Set down each line of the material that follows, exactly, with no pictures.

DATASET CONTENT =
┄┄┄┄┄┄┄┄┄┄┄┄┄┄┄┄┄┄┄┄

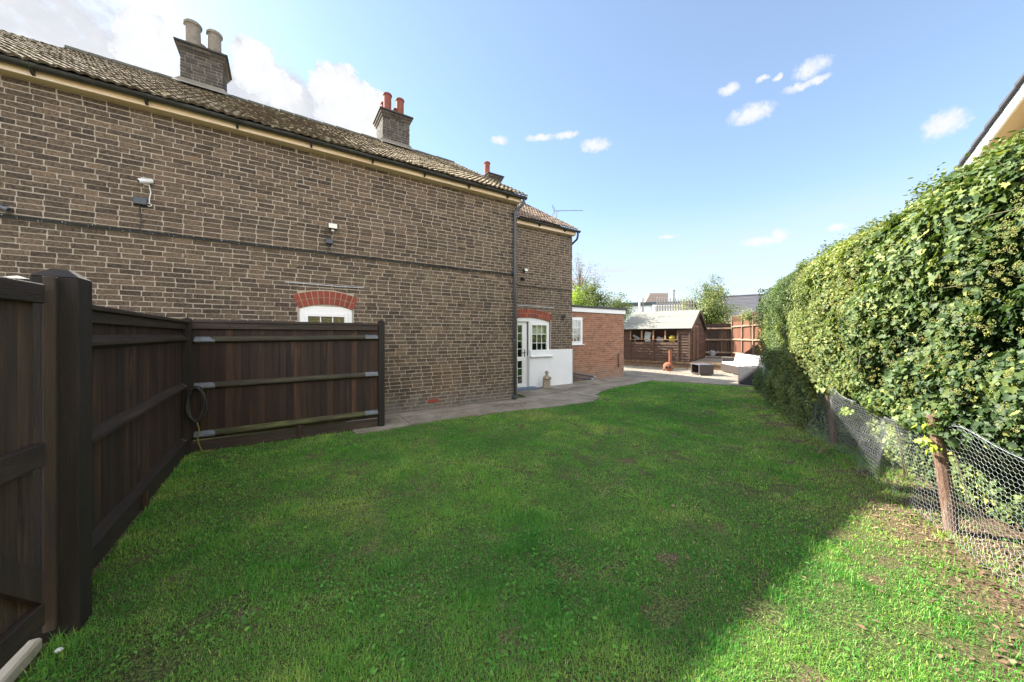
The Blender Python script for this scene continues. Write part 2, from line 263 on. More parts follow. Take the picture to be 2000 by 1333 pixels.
# ------------------------------------------------------------------ mesh helpers
def rot(axis, a): return np.array(Matrix.Rotation(a, 3, axis))
def basis(u, n=None):
    """rows: local x (u), y, z(up)"""
    u = np.array([u[0], u[1], 0.]); u /= np.linalg.norm(u); z = np.array([0, 0, 1.]); y = np.cross(z, u)
    return np.array([u, y, z])
class MB:
    def __init__(s): s.v = []; s.f = []; s.r = []; s.n = 0; s.sm = False
    def add(s, v, faces, r=None):
        v = np.asarray(v, float).reshape(-1, 3); k = s.n; s.v.append(v); s.n += len(v)
        if r is None: r = random.random()
        for f in faces: s.f.append([i+k for i in f]); s.r.append(r)
    def box(s, c, size, R=None, bev=.0, r=None):
        """chamfered box; c centre, size full, R 3x3 rows = local axes in world"""
        hx, hy, hz = [q/2 for q in size]; b = min(bev, hx*.45, hy*.45, hz*.45)
        if b <= 0:
            v = [(x, y, z) for x in (-hx, hx) for y in (-hy, hy) for z in (-hz, hz)]
            F = [(0, 1, 3, 2), (4, 6, 7, 5), (0, 4, 5, 1), (2, 3, 7, 6), (0, 2, 6, 4), (1, 5, 7, 3)]
        else:
            v = []; idx = {}
            for sx in (-1, 1):
                for sy in (-1, 1):
                    for sz in (-1, 1):
                        for ax in range(3):
                            p = [sx*(hx-b), sy*(hy-b), sz*(hz-b)]; p[ax] = (sx*hx, sy*hy, sz*hz)[ax]
                            idx[(sx, sy, sz, ax)] = len(v); v.append(p)
            F = []
            for ax in range(3):
                o1, o2 = [a for a in range(3) if a != ax]
                for sg in (-1, 1):
                    q = []
                    for (a, c2) in ((-1, -1), (1, -1), (1, 1), (-1, 1)):
                        k = [0, 0, 0]; k[ax] = sg; k[o1] = a; k[o2] = c2; q.append(idx[(*k, ax)])
                    F.append(q)
            for ax in range(3):
                o1, o2 = [a for a in range(3) if a != ax]
                for a in (-1, 1):
                    for c2 in (-1, 1):
                        k0 = [0, 0, 0]; k0[o1] = a; k0[o2] = c2; k0[ax] = -1; k1 = list(k0); k1[ax] = 1
                        F.append([idx[(*k0, o1)], idx[(*k1, o1)], idx[(*k1, o2)], idx[(*k0, o2)]])
            for sx in (-1, 1):
                for sy in (-1, 1):
                    for sz in (-1, 1): F.append([idx[(sx, sy, sz, a)] for a in range(3)])
        v = np.array(v, float)
        if R is not None: v = v @ np.asarray(R, float)
        s.add(v+np.array(c, float), F, r)
    def bx(s, x0, x1, y0, y1, z0, z1, bev=.0, r=None):
        s.box(((x0+x1)/2, (y0+y1)/2, (z0+z1)/2), (abs(x1-x0), abs(y1-y0), abs(z1-z0)), None, bev, r)
    def tube(s, pts, rad, seg=8, cap=True, r=None, scale_y=1):
        pts = [np.array(p, float) for p in pts]; n = len(pts)
        rad = [rad]*n if np.isscalar(rad) else rad; V = []; prev = None
        for i, p in enumerate(pts):
            t = pts[min(i+1, n-1)]-pts[max(i-1, 0)]; t = t/(np.linalg.norm(t)+1e-9)
            a = np.array([0, 0, 1.]) if abs(t[2]) < .9 else np.array([1., 0, 0])
            if prev is not None: a = prev
            x = a - t*np.dot(a, t); x /= np.linalg.norm(x)+1e-9; y = np.cross(t, x); prev = x
            for k in range(seg):
                an = 2*math.pi*k/seg; V.append(p+rad[i]*(math.cos(an)*x+scale_y*math.sin(an)*y))
        F = [[i*seg+k, i*seg+(k+1) % seg, (i+1)*seg+(k+1) % seg, (i+1)*seg+k] for i in range(n-1) for k in range(seg)]
        if cap: F.append(list(range(seg))[::-1]); F.append([(n-1)*seg+k for k in range(seg)])
        s.add(V, F, r)
    def lathe(s, c, prof, seg=20, r=None, R=None, sy=1):
        V = []; n = len(prof)
        for (ra, z) in prof:
            for k in range(seg):
                an = 2*math.pi*k/seg; V.append((ra*math.cos(an), ra*math.sin(an)*sy, z))
        F = [[i*seg+k, i*seg+(k+1) % seg, (i+1)*seg+(k+1) % seg, (i+1)*seg+k] for i in range(n-1) for k in range(seg)]
        F.append(list(range(seg))[::-1]); F.append([(n-1)*seg+k for k in range(seg)])
        V = np.array(V)
        if R is not None: V = V @ np.asarray(R)
        s.add(V+np.array(c, float), F, r)
    def poly(s, pts, z0, z1, r=None):
        """prism from a plan polygon (counter-clockwise)"""
        n = len(pts); V = [(*p[:2], z0) for p in pts]+[(*p[:2], z1) for p in pts]
        s.add(V, [list(range(n))[::-1], list(range(n, 2*n))]+[[i, (i+1) % n, n+(i+1) % n, n+i] for i in range(n)], r)
    def prism(s, pts, vec, r=None):
        n = len(pts); P = np.array(pts, float); V = np.vstack([P, P+np.array(vec, float)])
        s.add(V, [list(range(n))[::-1], list(range(n, 2*n))]+[[i, (i+1) % n, n+(i+1) % n, n+i] for i in range(n)], r)
    def build(s, name, m, parent=None, origin=None, smooth=False, fixn=False):
        V = np.vstack(s.v) if s.v else np.zeros((0, 3))
        off = np.zeros(3); q = parent
        if parent is not None: off = np.array(parent.get('_o', (0, 0, 0)), float)
        if origin is not None and parent is None: off = np.array(origin, float)
        me = bpy.data.meshes.new(name); me.from_pydata((V-off).tolist(), [], s.f)
        a = me.attributes.new('rnd', 'FLOAT', 'FACE'); a.data.foreach_set('value', np.array(s.r, dtype=np.float32))
        if smooth: me.polygons.foreach_set('use_smooth', [True]*len(me.polygons))
        me.materials.append(MATS[m]); me.update()
        o = bpy.data.objects.new(name, me); COL.objects.link(o)
        if parent is not None: o.parent = parent; o['_o'] = tuple(off)
        elif origin is not None: o.location = origin; o['_o'] = tuple(off)
        return o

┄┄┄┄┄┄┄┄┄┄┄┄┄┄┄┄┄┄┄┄

WRITTEN REPLY =
The Blender Python script for this scene continues. Write part 2, from line 263 on. More parts follow. Take the picture to be 2000 by 1333 pixels.
# ------------------------------------------------------------------ mesh helpers
def rot(axis, a): return np.array(Matrix.Rotation(a, 3, axis))
def basis(u, n=None):
    """rows: local x (u), y, z(up)"""
    u = np.array([u[0], u[1], 0.]); u /= np.linalg.norm(u); z = np.array([0, 0, 1.]); y = np.cross(z, u)
    return np.array([u, y, z])
class MB:
    def __init__(s): s.v = []; s.f = []; s.r = []; s.n = 0; s.sm = False
    def add(s, v, faces, r=None):
        v = np.asarray(v, float).reshape(-1, 3); k = s.n; s.v.append(v); s.n += len(v)
        if r is None: r = random.random()
        for f in faces: s.f.append([i+k for i in f]); s.r.append(r)
    def box(s, c, size, R=None, bev=.0, r=None):
        """chamfered box; c centre, size full, R 3x3 rows = local axes in world"""
        hx, hy, hz = [q/2 for q in size]; b = min(bev, hx*.45, hy*.45, hz*.45)
        if b <= 0:
            v = [(x, y, z) for x in (-hx, hx) for y in (-hy, hy) for z in (-hz, hz)]
            F = [(0, 1, 3, 2), (4, 6, 7, 5), (0, 4, 5, 1), (2, 3, 7, 6), (0, 2, 6, 4), (1, 5, 7, 3)]
        else:
            v = []; idx = {}
            for sx in (-1, 1):
                for sy in (-1, 1):
                    for sz in (-1, 1):
                        for ax in range(3):
                            p = [sx*(hx-b), sy*(hy-b), sz*(hz-b)]; p[ax] = (sx*hx, sy*hy, sz*hz)[ax]
                            idx[(sx, sy, sz, ax)] = len(v); v.append(p)
            F = []
            for ax in range(3):
                o1, o2 = [a for a in range(3) if a != ax]
                for sg in (-1, 1):
                    q = []
                    for (a, c2) in ((-1, -1), (1, -1), (1, 1), (-1, 1)):
                        k = [0, 0, 0]; k[ax] = sg; k[o1] = a; k[o2] = c2; q.append(idx[(*k, ax)])
                    F.append(q)
            for ax in range(3):
                o1, o2 = [a for a in range(3) if a != ax]
                for a in (-1, 1):
                    for c2 in (-1, 1):
                        k0 = [0, 0, 0]; k0[o1] = a; k0[o2] = c2; k0[ax] = -1; k1 = list(k0); k1[ax] = 1
                        F.append([idx[(*k0, o1)], idx[(*k1, o1)], idx[(*k1, o2)], idx[(*k0, o2)]])
            for sx in (-1, 1):
                for sy in (-1, 1):
                    for sz in (-1, 1): F.append([idx[(sx, sy, sz, a)] for a in range(3)])
        v = np.array(v, float)
        if R is not None: v = v @ np.asarray(R, float)
        s.add(v+np.array(c, float), F, r)
    def bx(s, x0, x1, y0, y1, z0, z1, bev=.0, r=None):
        s.box(((x0+x1)/2, (y0+y1)/2, (z0+z1)/2), (abs(x1-x0), abs(y1-y0), abs(z1-z0)), None, bev, r)
    def tube(s, pts, rad, seg=8, cap=True, r=None, scale_y=1):
        pts = [np.array(p, float) for p in pts]; n = len(pts)
        rad = [rad]*n if np.isscalar(rad) else rad; V = []; prev = None
        for i, p in enumerate(pts):
            t = pts[min(i+1, n-1)]-pts[max(i-1, 0)]; t = t/(np.linalg.norm(t)+1e-9)
            a = np.array([0, 0, 1.]) if abs(t[2]) < .9 else np.array([1., 0, 0])
            if prev is not None: a = prev
            x = a - t*np.dot(a, t); x /= np.linalg.norm(x)+1e-9; y = np.cross(t, x); prev = x
            for k in range(seg):
                an = 2*math.pi*k/seg; V.append(p+rad[i]*(math.cos(an)*x+scale_y*math.sin(an)*y))
        F = [[i*seg+k, i*seg+(k+1) % seg, (i+1)*seg+(k+1) % seg, (i+1)*seg+k] for i in range(n-1) for k in range(seg)]
        if cap: F.append(list(range(seg))[::-1]); F.append([(n-1)*seg+k for k in range(seg)])
        s.add(V, F, r)
    def lathe(s, c, prof, seg=20, r=None, R=None, sy=1):
        V = []; n = len(prof)
        for (ra, z) in prof:
            for k in range(seg):
                an = 2*math.pi*k/seg; V.append((ra*math.cos(an), ra*math.sin(an)*sy, z))
        F = [[i*seg+k, i*seg+(k+1) % seg, (i+1)*seg+(k+1) % seg, (i+1)*seg+k] for i in range(n-1) for k in range(seg)]
        F.append(list(range(seg))[::-1]); F.append([(n-1)*seg+k for k in range(seg)])
        V = np.array(V)
        if R is not None: V = V @ np.asarray(R)
        s.add(V+np.array(c, float), F, r)
    def poly(s, pts, z0, z1, r=None):
        """prism from a plan polygon (counter-clockwise)"""
        n = len(pts); V = [(*p[:2], z0) for p in pts]+[(*p[:2], z1) for p in pts]
        s.add(V, [list(range(n))[::-1], list(range(n, 2*n))]+[[i, (i+1) % n, n+(i+1) % n, n+i] for i in range(n)], r)
    def prism(s, pts, vec, r=None):
        n = len(pts); P = np.array(pts, float); V = np.vstack([P, P+np.array(vec, float)])
        s.add(V, [list(range(n))[::-1], list(range(n, 2*n))]+[[i, (i+1) % n, n+(i+1) % n, n+i] for i in range(n)], r)
    def build(s, name, m, parent=None, origin=None, smooth=False, fixn=False):
        V = np.vstack(s.v) if s.v else np.zeros((0, 3))
        off = np.zeros(3); q = parent
        if parent is not None: off = np.array(parent.get('_o', (0, 0, 0)), float)
        if origin is not None and parent is None: off = np.array(origin, float)
        me = bpy.data.meshes.new(name); me.from_pydata((V-off).tolist(), [], s.f)
        a = me.attributes.new('rnd', 'FLOAT', 'FACE'); a.data.foreach_set('value', np.array(s.r, dtype=np.float32))
        if smooth: me.polygons.foreach_set('use_smooth', [True]*len(me.polygons))
        me.materials.append(MATS[m]); me.update()
        o = bpy.data.objects.new(name, me); COL.objects.link(o)
        if parent is not None: o.parent = parent; o['_o'] = tuple(off)
        elif origin is not None: o.location = origin; o['_o'] = tuple(off)
        return o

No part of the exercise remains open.